[Start of Record extracts]
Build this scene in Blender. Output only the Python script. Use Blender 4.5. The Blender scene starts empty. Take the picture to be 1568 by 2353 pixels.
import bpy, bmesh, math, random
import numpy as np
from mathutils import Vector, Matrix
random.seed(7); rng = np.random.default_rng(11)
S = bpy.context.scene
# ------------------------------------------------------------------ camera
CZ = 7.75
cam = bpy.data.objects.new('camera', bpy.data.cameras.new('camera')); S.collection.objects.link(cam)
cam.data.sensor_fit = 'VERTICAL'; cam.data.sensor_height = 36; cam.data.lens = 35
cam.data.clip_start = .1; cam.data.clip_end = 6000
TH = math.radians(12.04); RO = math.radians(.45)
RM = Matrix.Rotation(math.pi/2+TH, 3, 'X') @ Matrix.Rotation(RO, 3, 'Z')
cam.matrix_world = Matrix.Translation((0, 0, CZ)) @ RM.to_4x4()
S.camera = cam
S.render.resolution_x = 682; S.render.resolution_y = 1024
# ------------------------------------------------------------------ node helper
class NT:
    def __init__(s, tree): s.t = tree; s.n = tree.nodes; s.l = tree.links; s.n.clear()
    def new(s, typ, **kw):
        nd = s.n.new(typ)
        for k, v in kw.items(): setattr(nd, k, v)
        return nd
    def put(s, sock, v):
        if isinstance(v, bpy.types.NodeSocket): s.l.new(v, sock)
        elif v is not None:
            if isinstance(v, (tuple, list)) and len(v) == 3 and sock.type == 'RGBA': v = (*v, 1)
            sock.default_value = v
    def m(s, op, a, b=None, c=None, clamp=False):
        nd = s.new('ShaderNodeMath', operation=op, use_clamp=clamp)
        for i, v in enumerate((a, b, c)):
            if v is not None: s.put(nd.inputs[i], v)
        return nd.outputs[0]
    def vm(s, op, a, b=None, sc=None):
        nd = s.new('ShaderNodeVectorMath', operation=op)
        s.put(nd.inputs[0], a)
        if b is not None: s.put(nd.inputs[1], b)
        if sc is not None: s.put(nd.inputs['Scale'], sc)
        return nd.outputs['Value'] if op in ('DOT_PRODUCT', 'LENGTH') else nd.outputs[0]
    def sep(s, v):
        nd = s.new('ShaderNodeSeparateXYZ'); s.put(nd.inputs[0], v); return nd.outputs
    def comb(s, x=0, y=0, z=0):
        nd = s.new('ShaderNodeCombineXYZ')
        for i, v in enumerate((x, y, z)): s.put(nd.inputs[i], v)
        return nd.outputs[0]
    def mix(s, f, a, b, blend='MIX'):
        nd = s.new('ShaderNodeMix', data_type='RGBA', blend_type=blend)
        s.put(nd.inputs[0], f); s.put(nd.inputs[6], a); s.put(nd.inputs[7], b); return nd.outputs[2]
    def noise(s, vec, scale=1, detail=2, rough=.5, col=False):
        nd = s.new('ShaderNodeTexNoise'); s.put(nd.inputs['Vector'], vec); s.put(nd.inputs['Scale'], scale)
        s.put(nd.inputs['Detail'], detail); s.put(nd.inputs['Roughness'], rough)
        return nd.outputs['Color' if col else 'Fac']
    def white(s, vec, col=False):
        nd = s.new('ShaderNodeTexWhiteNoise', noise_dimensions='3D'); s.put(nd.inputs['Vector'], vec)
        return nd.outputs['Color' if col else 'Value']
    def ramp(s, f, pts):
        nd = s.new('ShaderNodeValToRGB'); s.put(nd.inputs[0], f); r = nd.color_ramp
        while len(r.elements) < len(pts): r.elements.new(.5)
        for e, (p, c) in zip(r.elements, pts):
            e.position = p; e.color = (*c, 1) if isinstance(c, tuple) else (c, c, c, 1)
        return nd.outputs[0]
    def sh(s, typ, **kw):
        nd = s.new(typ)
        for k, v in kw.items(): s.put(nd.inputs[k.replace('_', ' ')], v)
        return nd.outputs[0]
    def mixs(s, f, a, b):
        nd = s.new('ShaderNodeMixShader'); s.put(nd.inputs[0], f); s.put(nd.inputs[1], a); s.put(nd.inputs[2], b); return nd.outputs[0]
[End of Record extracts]
[Start of Record extracts]
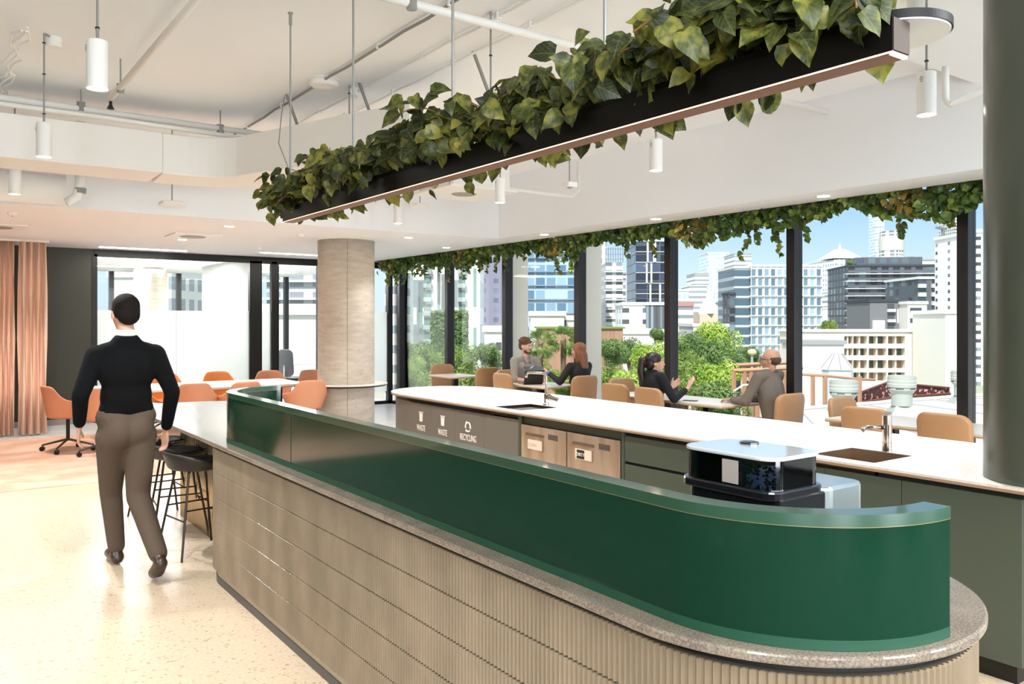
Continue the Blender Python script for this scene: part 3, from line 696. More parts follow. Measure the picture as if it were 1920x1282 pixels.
[End of Record extracts]
**Aim:**
In the records above, find the lines containing "this" and copy them.

**Full answer:**
Build this scene in Blender. Output only the Python script. Use Blender 4.5. The Blender scene starts empty. Take the picture to be 1568 by 2353 pixels.
Continue the Blender Python script for this scene: part 3, from line 696. More parts follow. Measure the picture as if it were 1920x1282 pixels.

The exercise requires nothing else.